Source. 1961, 193:1. 1973, 529:86. 1992, 116:2. 1995, 63:9. 1997, 322:20. 2000, 172:1, 2. 2003, 129:12, 15, II. 2008, 205:9, 10, eff. Aug. 15, 2008.

Section 361-A:11-a

    361-A:11-a Applicability. – Persons subject to or licensed under this chapter shall abide by applicable federal laws and regulations, the laws and rules of this state, and the orders of the commissioner. Any violation of such law, regulation, or rule is a violation of this chapter.

Source. 2004, 139:11, eff. July 23, 2004.

Section 361-A:12

    361-A:12 Waiver. – Any waiver of the provisions of this chapter shall be unenforceable and void.

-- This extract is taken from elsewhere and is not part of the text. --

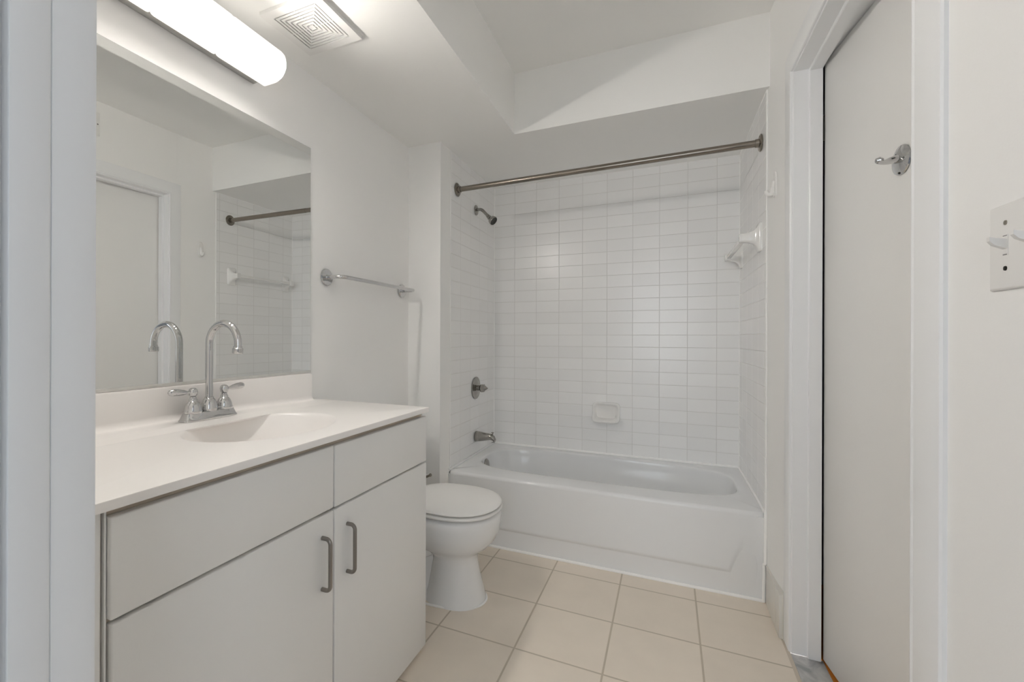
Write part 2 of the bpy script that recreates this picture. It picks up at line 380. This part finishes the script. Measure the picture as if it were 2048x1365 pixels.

Source. 1961, 193:1, eff. Oct. 1, 1961.

Section 361-A:13

    361-A:13 Records and Filings. –
I. A document is filed when it is received by the commissioner. Examination expenses, fines, penalties, and other moneys obliged to be paid to the department shall be paid within 14 days of receipt of notice by the licensee or other person or at such later time determined by the commissioner. If any filing deadline date falls on a weekend or on a New Hampshire state or federal legal holiday, the due date shall be automatically extended to the next business day following such weekend or holiday.
II. Electronic filings, when received by the commissioner, are deemed filed, and are prima facie evidence that a filing has been duly authorized and made by the signatory on the application or document, are admissible in any civil or administrative proceeding under this chapter, and are admissible in evidence in accordance with the rules of superior court in any action brought by the attorney general under this chapter.
III. A licensee may maintain its records in electronic format if, upon request, the licensee provides the commissioner with:
(a) A full explanation of the programming of any data storage or communications systems in use; and
(b) Information from any books, records, electronic data processing systems, computers or any other information storage system in the form requested by the commissioner.

Source. 2003, 129:13, eff. June 12, 2003. 2009, 204:14, eff. Sept. 13, 2009.